▶ _THE EXERCISE_
Give back all the data exactly, line by line.

———

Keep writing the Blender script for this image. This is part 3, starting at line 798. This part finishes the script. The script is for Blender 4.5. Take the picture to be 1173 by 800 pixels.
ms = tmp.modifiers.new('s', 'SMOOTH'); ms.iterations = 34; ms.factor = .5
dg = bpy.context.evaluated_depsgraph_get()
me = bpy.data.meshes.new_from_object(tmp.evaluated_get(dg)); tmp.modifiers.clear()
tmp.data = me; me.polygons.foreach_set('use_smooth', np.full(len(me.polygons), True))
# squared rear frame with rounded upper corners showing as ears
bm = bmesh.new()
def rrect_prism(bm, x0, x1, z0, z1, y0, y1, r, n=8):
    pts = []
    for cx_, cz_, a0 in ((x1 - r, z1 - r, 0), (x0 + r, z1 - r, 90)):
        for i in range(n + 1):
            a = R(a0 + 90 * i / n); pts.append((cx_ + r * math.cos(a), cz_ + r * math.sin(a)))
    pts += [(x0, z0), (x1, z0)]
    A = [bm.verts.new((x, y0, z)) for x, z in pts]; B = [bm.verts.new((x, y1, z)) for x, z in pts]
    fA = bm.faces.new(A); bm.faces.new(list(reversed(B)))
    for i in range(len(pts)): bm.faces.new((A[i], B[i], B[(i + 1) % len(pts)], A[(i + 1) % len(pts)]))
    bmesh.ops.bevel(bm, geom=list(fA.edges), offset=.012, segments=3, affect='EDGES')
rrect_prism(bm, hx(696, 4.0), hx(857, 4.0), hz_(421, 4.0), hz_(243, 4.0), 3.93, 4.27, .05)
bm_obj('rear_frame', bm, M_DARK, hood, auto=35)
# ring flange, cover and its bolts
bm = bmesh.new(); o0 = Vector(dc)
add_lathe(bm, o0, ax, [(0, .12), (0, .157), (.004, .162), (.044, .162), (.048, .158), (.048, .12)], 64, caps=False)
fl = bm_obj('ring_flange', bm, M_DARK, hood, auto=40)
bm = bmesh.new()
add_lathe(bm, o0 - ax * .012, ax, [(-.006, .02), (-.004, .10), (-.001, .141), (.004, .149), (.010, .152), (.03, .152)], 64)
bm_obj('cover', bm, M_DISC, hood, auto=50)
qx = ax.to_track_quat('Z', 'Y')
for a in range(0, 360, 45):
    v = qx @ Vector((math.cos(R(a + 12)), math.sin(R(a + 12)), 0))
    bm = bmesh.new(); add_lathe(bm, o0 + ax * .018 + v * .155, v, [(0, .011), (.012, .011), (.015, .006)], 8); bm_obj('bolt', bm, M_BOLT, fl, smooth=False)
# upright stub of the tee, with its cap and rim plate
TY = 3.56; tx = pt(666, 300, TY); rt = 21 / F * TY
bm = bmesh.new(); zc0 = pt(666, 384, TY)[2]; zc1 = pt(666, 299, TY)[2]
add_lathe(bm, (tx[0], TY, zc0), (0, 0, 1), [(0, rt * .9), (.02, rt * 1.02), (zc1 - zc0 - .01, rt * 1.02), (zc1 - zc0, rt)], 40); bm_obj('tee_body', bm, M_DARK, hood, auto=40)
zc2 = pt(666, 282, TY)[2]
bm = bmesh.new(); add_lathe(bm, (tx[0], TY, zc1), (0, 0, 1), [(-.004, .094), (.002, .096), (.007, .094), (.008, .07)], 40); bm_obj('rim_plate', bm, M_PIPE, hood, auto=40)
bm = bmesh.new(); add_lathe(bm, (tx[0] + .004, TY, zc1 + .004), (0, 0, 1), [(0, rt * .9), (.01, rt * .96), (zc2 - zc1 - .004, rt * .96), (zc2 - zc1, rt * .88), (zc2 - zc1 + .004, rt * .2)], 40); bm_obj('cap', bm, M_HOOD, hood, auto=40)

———

▶ _EXERCISE ANSWER_
Keep writing the Blender script for this image. This is part 3, starting at line 798. This part finishes the script. The script is for Blender 4.5. Take the picture to be 1173 by 800 pixels.
ms = tmp.modifiers.new('s', 'SMOOTH'); ms.iterations = 34; ms.factor = .5
dg = bpy.context.evaluated_depsgraph_get()
me = bpy.data.meshes.new_from_object(tmp.evaluated_get(dg)); tmp.modifiers.clear()
tmp.data = me; me.polygons.foreach_set('use_smooth', np.full(len(me.polygons), True))
# squared rear frame with rounded upper corners showing as ears
bm = bmesh.new()
def rrect_prism(bm, x0, x1, z0, z1, y0, y1, r, n=8):
    pts = []
    for cx_, cz_, a0 in ((x1 - r, z1 - r, 0), (x0 + r, z1 - r, 90)):
        for i in range(n + 1):
            a = R(a0 + 90 * i / n); pts.append((cx_ + r * math.cos(a), cz_ + r * math.sin(a)))
    pts += [(x0, z0), (x1, z0)]
    A = [bm.verts.new((x, y0, z)) for x, z in pts]; B = [bm.verts.new((x, y1, z)) for x, z in pts]
    fA = bm.faces.new(A); bm.faces.new(list(reversed(B)))
    for i in range(len(pts)): bm.faces.new((A[i], B[i], B[(i + 1) % len(pts)], A[(i + 1) % len(pts)]))
    bmesh.ops.bevel(bm, geom=list(fA.edges), offset=.012, segments=3, affect='EDGES')
rrect_prism(bm, hx(696, 4.0), hx(857, 4.0), hz_(421, 4.0), hz_(243, 4.0), 3.93, 4.27, .05)
bm_obj('rear_frame', bm, M_DARK, hood, auto=35)
# ring flange, cover and its bolts
bm = bmesh.new(); o0 = Vector(dc)
add_lathe(bm, o0, ax, [(0, .12), (0, .157), (.004, .162), (.044, .162), (.048, .158), (.048, .12)], 64, caps=False)
fl = bm_obj('ring_flange', bm, M_DARK, hood, auto=40)
bm = bmesh.new()
add_lathe(bm, o0 - ax * .012, ax, [(-.006, .02), (-.004, .10), (-.001, .141), (.004, .149), (.010, .152), (.03, .152)], 64)
bm_obj('cover', bm, M_DISC, hood, auto=50)
qx = ax.to_track_quat('Z', 'Y')
for a in range(0, 360, 45):
    v = qx @ Vector((math.cos(R(a + 12)), math.sin(R(a + 12)), 0))
    bm = bmesh.new(); add_lathe(bm, o0 + ax * .018 + v * .155, v, [(0, .011), (.012, .011), (.015, .006)], 8); bm_obj('bolt', bm, M_BOLT, fl, smooth=False)
# upright stub of the tee, with its cap and rim plate
TY = 3.56; tx = pt(666, 300, TY); rt = 21 / F * TY
bm = bmesh.new(); zc0 = pt(666, 384, TY)[2]; zc1 = pt(666, 299, TY)[2]
add_lathe(bm, (tx[0], TY, zc0), (0, 0, 1), [(0, rt * .9), (.02, rt * 1.02), (zc1 - zc0 - .01, rt * 1.02), (zc1 - zc0, rt)], 40); bm_obj('tee_body', bm, M_DARK, hood, auto=40)
zc2 = pt(666, 282, TY)[2]
bm = bmesh.new(); add_lathe(bm, (tx[0], TY, zc1), (0, 0, 1), [(-.004, .094), (.002, .096), (.007, .094), (.008, .07)], 40); bm_obj('rim_plate', bm, M_PIPE, hood, auto=40)
bm = bmesh.new(); add_lathe(bm, (tx[0] + .004, TY, zc1 + .004), (0, 0, 1), [(0, rt * .9), (.01, rt * .96), (zc2 - zc1 - .004, rt * .96), (zc2 - zc1, rt * .88), (zc2 - zc1 + .004, rt * .2)], 40); bm_obj('cap', bm, M_HOOD, hood, auto=40)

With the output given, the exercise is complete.